Xi was himself present for the launching of the ISF and mentioned that the organization will play ‘a crucial role in advancing the Chinese military’s high-quality development and competitiveness in modern warfare.’ The PLA daily mentioned on the creation of the ISF, ‘In modern warfare, victory hinges on information. The struggle is between systems, and whoever commands information superiority holds the initiative in war.’

It is evident that the ISF would be exploited, apart from projecting the Chinese narrative in future operations, also to broadcast what Xi’s desires through the PLA thereby enhancing his hold on the organization. Of the three, the ISF remains the most essential organization.

The Chinese defence ministry spokesperson, as part of his press briefing, described Cyberspace force as, ‘reinforcing national cyber border defence, promptly detecting and countering network intrusions and maintaining national cyber sovereignty and information security.’ There was also a mention that it would be responsible for ‘offensive cyber operations,’ implying that the CMC would determine target nations for cyberattacks. Many western nations as also India have faced cyberattacks from China.

On the Aerospace Force, the spokesperson mentioned it will ‘strengthen the capacity to safely enter, exit and openly use space.’ Space is the next dimension of warfare and is gaining importance all across the world. Space will play a major role in future conflicts. Most modern armed forces, including India, have created space commands.

By placing these newly created organizations under the CMC, the Chinese are confirming that these new structures need close supervision and direction. Further, as proved by the erstwhile logistics support force, effectiveness and integration is better when central organizations are directly controlled by the CMC, rather than being employed through layers of command. 

Various views are being projected on why the SSF was split within years of being touted as the most profound change in the PLA. Some analysts have mentioned that corruption scandals of the rocket force could be the reason. This may be partially true as technology dominated organizations demand high investment which provide incentive for corruption. Hence, by placing them under the CMC, a direct check could be maintained.

The second reason being touted is the balloon incident of Jan-Feb 2023. A Chinese unguided surveillance balloon, carrying monitoring equipment was shot down over continental US by fighter aircraft at a height of 65,000 ft. The Chinese claimed it veered off course while the US insisted it was on an intelligence gathering mission.

It led to deterioration in ties between the two nations. The launching and monitoring of the ballon would have been the responsibility of the SSF and under it the aerospace force. There are reports that Xi did not take kindly to this lapse. Closer monitoring by the CMC would prevent such reoccurrences.

The third possible reason being mentioned is lessons from ongoing conflicts in Ukraine and Gaza. In these conflicts projecting the correct narrative is essential in order to gain ascendancy over the opposition. India has experienced Chinese information warfare aimed at defending its claims over Arunachal. Renaming parts of the state with Chinese names and projecting its views on multiple media networks is ongoing.

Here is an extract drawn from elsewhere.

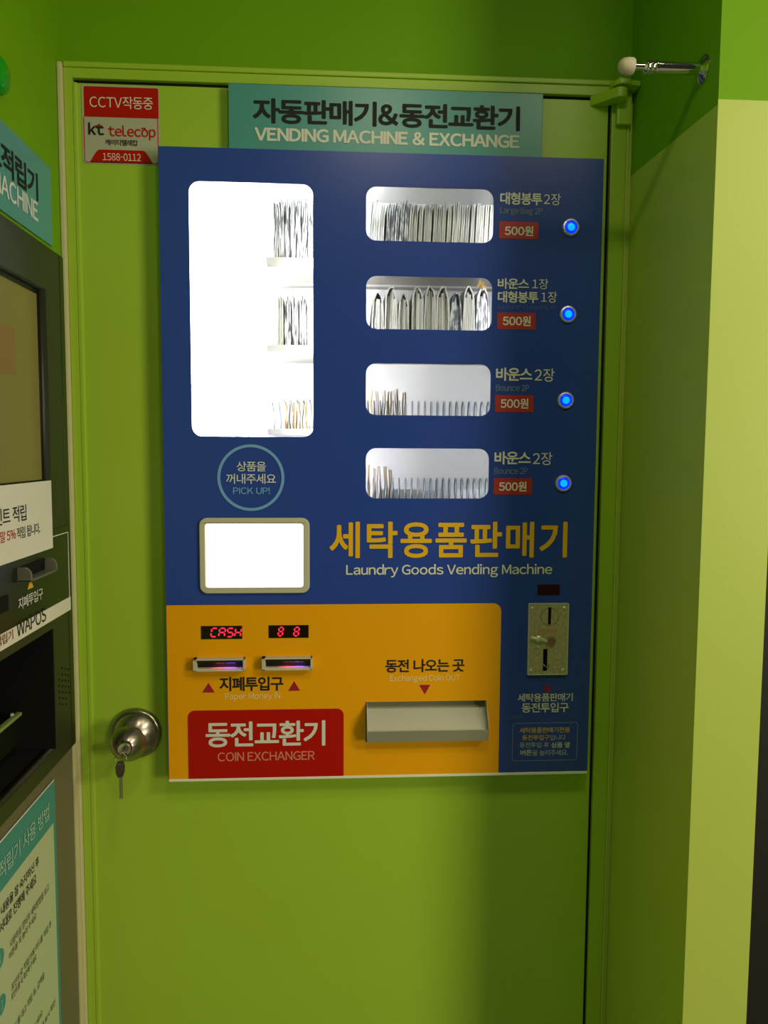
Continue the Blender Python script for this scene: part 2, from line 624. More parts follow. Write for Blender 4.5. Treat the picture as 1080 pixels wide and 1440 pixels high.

Similar has been the experience of nations competing with China over shoals in the South and East China seas. These operations will now be spearheaded by the ISF. Similarly, cyber and space are domains which can no longer be ignored.

India also possesses its own cyber and space commands, which operate in close conjunction with specialist organizations including ISRO and DRDO. The Indian air chief, Air Chief Marshal V R Chaudhari, mentioned at a recent conference, ‘The traditional boundaries of the land, sea, air, cyber and space domains are increasingly becoming blurred, bringing about a paradigm shift in war fighting.’

Currently China’s relations with most of its neighbours are at an ebb as also are its relations with the US. It is aware that at some stage it would have to act against Taiwan or possibly India. It would then need to project the right narrative to justify its actions as also support ground operations by cyberattacks and exploitation of space. It is possibly with this view that China has restructured its SSF into three different verticals.